Power plants designed to run on imported coal have increased their generation volume by 7% y-o-y to 4,425 million units (MU) in June, 2022 compared to 4,152 MU in June, 2021. Notably, this is the first time these plants have recorded y-o-y growth in FY23.
The output was also marked 11% higher m-o-m as against 3,986 MU in May, 2022.
The imported coal-based plants have been accorded must-run status by the Ministry of Power to reduce burden on domestic coal-based plants at a time when power demand is robust.
Nevertheless, these plants are yet to attain full scale capacity as some of the units are facing lengthy absence amid lack of power purchase agreements and soaring coal prices.
In June, five out of the 15 imported coal-based plants were out of operation.
Overall, these plants have generated 13,457 MU in the first quarter of FY23 (April-March 2022), down 11% y-o-y from 15,091 MU in the corresponding period of FY22.

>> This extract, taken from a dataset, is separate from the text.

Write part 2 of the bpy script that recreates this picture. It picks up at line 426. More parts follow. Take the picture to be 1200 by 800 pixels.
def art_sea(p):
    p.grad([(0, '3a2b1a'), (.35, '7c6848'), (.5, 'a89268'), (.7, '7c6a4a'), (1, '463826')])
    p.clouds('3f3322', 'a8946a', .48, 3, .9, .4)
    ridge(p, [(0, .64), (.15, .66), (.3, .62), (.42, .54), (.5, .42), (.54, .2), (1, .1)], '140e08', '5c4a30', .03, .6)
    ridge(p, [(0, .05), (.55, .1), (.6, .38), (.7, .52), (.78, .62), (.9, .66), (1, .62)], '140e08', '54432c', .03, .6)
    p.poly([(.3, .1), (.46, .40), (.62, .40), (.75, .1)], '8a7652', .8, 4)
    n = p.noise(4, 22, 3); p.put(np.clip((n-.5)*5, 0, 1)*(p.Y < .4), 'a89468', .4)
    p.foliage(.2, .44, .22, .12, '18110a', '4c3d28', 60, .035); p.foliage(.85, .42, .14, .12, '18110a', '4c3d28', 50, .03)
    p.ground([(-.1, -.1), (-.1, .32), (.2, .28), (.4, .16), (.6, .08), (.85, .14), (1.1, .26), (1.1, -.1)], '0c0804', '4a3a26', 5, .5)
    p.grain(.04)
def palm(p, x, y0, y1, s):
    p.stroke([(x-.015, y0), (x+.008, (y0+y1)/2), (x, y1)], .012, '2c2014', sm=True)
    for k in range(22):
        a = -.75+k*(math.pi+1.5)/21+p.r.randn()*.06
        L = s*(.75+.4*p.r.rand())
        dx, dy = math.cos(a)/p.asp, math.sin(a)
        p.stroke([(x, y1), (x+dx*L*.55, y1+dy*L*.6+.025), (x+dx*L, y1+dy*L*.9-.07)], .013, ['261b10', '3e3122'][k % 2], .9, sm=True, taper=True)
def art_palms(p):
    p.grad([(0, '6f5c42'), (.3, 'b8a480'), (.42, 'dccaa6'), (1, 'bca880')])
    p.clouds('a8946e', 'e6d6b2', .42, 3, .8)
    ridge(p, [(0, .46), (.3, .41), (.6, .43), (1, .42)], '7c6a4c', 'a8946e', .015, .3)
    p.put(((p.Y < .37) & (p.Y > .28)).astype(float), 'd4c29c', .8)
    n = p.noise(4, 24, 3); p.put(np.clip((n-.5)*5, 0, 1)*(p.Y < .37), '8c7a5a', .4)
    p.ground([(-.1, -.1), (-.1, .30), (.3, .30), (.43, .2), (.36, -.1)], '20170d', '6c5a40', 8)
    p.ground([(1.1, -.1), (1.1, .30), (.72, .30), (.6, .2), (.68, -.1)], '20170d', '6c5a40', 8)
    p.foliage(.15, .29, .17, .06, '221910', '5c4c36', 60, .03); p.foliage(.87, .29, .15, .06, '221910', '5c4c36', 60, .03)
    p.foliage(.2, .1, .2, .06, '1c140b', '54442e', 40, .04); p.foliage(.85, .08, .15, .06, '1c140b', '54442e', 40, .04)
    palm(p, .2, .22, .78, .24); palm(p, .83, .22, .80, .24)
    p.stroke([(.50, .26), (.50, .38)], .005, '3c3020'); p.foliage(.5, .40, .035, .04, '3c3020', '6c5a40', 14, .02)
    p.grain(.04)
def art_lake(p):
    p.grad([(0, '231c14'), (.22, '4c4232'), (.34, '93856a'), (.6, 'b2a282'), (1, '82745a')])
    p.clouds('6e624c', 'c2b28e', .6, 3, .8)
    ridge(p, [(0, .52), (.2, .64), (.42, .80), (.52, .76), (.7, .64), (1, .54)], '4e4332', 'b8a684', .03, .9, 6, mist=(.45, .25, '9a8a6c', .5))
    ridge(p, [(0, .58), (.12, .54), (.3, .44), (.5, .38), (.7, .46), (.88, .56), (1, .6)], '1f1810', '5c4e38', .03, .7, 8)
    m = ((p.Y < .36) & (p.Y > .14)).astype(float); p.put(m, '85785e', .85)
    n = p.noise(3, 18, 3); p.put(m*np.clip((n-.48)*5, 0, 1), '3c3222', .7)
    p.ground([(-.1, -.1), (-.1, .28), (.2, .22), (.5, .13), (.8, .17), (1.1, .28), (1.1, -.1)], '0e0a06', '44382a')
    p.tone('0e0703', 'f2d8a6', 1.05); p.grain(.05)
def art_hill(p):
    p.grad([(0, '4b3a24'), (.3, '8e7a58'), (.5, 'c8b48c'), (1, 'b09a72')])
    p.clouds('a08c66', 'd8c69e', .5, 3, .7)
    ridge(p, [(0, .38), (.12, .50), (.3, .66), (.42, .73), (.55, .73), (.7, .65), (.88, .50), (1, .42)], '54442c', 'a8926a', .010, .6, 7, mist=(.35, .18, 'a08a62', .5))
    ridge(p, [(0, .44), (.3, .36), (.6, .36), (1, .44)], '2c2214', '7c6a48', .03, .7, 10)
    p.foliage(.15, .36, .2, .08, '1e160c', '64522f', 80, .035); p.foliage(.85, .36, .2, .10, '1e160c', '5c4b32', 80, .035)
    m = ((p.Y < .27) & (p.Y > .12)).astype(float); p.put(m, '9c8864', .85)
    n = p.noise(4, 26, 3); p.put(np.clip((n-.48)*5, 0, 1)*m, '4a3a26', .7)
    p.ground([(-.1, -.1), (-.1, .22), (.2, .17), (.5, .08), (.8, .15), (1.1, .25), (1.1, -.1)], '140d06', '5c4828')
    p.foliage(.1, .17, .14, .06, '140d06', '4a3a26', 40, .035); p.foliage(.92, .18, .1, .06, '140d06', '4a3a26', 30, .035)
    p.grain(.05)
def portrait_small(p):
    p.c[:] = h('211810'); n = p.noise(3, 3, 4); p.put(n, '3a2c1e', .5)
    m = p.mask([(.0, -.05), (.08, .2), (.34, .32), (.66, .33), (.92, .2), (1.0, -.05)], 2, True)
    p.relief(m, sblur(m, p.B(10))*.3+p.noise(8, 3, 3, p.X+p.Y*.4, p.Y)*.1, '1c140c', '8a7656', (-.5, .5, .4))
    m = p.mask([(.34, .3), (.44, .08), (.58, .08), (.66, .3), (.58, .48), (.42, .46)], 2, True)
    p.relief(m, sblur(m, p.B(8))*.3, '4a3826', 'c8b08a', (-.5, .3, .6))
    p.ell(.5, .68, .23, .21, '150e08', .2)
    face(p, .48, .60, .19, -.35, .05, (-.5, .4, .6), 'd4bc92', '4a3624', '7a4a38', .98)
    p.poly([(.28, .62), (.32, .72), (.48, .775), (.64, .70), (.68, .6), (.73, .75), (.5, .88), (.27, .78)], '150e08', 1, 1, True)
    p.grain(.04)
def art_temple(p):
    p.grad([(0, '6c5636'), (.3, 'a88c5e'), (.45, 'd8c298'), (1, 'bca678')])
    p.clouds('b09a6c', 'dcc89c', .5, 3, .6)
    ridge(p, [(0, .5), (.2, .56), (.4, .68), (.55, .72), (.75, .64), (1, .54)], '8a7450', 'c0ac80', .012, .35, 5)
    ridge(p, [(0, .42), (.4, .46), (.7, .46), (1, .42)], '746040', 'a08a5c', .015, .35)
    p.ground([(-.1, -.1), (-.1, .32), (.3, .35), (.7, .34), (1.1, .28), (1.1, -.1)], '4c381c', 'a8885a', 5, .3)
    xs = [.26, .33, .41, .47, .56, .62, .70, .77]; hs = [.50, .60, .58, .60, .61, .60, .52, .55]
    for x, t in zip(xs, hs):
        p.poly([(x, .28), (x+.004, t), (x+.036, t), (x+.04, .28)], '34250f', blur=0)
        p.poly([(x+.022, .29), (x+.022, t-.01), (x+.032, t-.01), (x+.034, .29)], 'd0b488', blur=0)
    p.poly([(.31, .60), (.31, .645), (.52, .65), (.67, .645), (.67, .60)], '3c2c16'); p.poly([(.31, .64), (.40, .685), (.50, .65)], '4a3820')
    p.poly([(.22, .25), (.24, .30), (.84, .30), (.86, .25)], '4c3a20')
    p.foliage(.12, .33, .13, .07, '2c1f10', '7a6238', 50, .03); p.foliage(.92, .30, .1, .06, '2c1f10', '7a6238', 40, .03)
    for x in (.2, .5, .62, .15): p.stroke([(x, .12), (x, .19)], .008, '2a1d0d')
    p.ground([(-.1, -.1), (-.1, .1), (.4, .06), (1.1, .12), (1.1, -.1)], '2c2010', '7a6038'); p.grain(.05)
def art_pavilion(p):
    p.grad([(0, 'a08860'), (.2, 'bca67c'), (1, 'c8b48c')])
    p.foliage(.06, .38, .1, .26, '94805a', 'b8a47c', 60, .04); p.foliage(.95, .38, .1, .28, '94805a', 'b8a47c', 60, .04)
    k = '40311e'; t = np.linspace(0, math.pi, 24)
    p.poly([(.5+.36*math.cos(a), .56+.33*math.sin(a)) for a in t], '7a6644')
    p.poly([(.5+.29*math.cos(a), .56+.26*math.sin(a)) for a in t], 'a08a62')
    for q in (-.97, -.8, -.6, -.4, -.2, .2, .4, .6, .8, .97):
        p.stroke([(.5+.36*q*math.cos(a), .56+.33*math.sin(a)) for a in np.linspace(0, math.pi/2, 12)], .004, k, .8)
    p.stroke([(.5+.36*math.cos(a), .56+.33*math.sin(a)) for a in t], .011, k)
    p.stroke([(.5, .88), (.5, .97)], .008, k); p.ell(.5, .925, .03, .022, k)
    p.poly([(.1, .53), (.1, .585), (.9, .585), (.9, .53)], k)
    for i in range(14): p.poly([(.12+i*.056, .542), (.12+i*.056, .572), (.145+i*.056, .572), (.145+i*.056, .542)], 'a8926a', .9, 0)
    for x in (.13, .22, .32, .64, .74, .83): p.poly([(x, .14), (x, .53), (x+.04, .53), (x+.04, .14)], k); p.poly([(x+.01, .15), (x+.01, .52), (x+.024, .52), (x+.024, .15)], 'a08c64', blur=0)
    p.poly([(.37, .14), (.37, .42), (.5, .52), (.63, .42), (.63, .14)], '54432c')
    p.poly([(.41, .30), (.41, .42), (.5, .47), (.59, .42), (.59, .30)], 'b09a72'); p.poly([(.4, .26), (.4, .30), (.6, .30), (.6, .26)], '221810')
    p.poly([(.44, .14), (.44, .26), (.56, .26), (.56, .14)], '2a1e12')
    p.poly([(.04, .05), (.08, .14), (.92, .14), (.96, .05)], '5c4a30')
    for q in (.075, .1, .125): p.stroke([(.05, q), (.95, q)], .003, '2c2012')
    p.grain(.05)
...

Inventory level climbs to 12 days of generation
The gradual uptick in coal procurement via imports has helped imported coal-based plants to build-up inventory of 2.14 million tonnes (mnt) as on 12 July, which is sufficient for 12 days of power generation.
This marks a significant recovery from the levels of 0.95 mnt seen in mid-May.
To ensure uninterrupted power supply, the government is putting efforts to bring back the non-operational plants to operation by arranging working capitals and formulating tariff rates.
With the arrival of monsoon, power demand has dropped to 4,205 MU/day during 1-13 July as against 4,471 MU/day in June. However, post-resumption of economic activity after rainy season, the imported based-coal based plants are likely to play a crucial role as the country looks to avoid possibility of coal crunch as last year.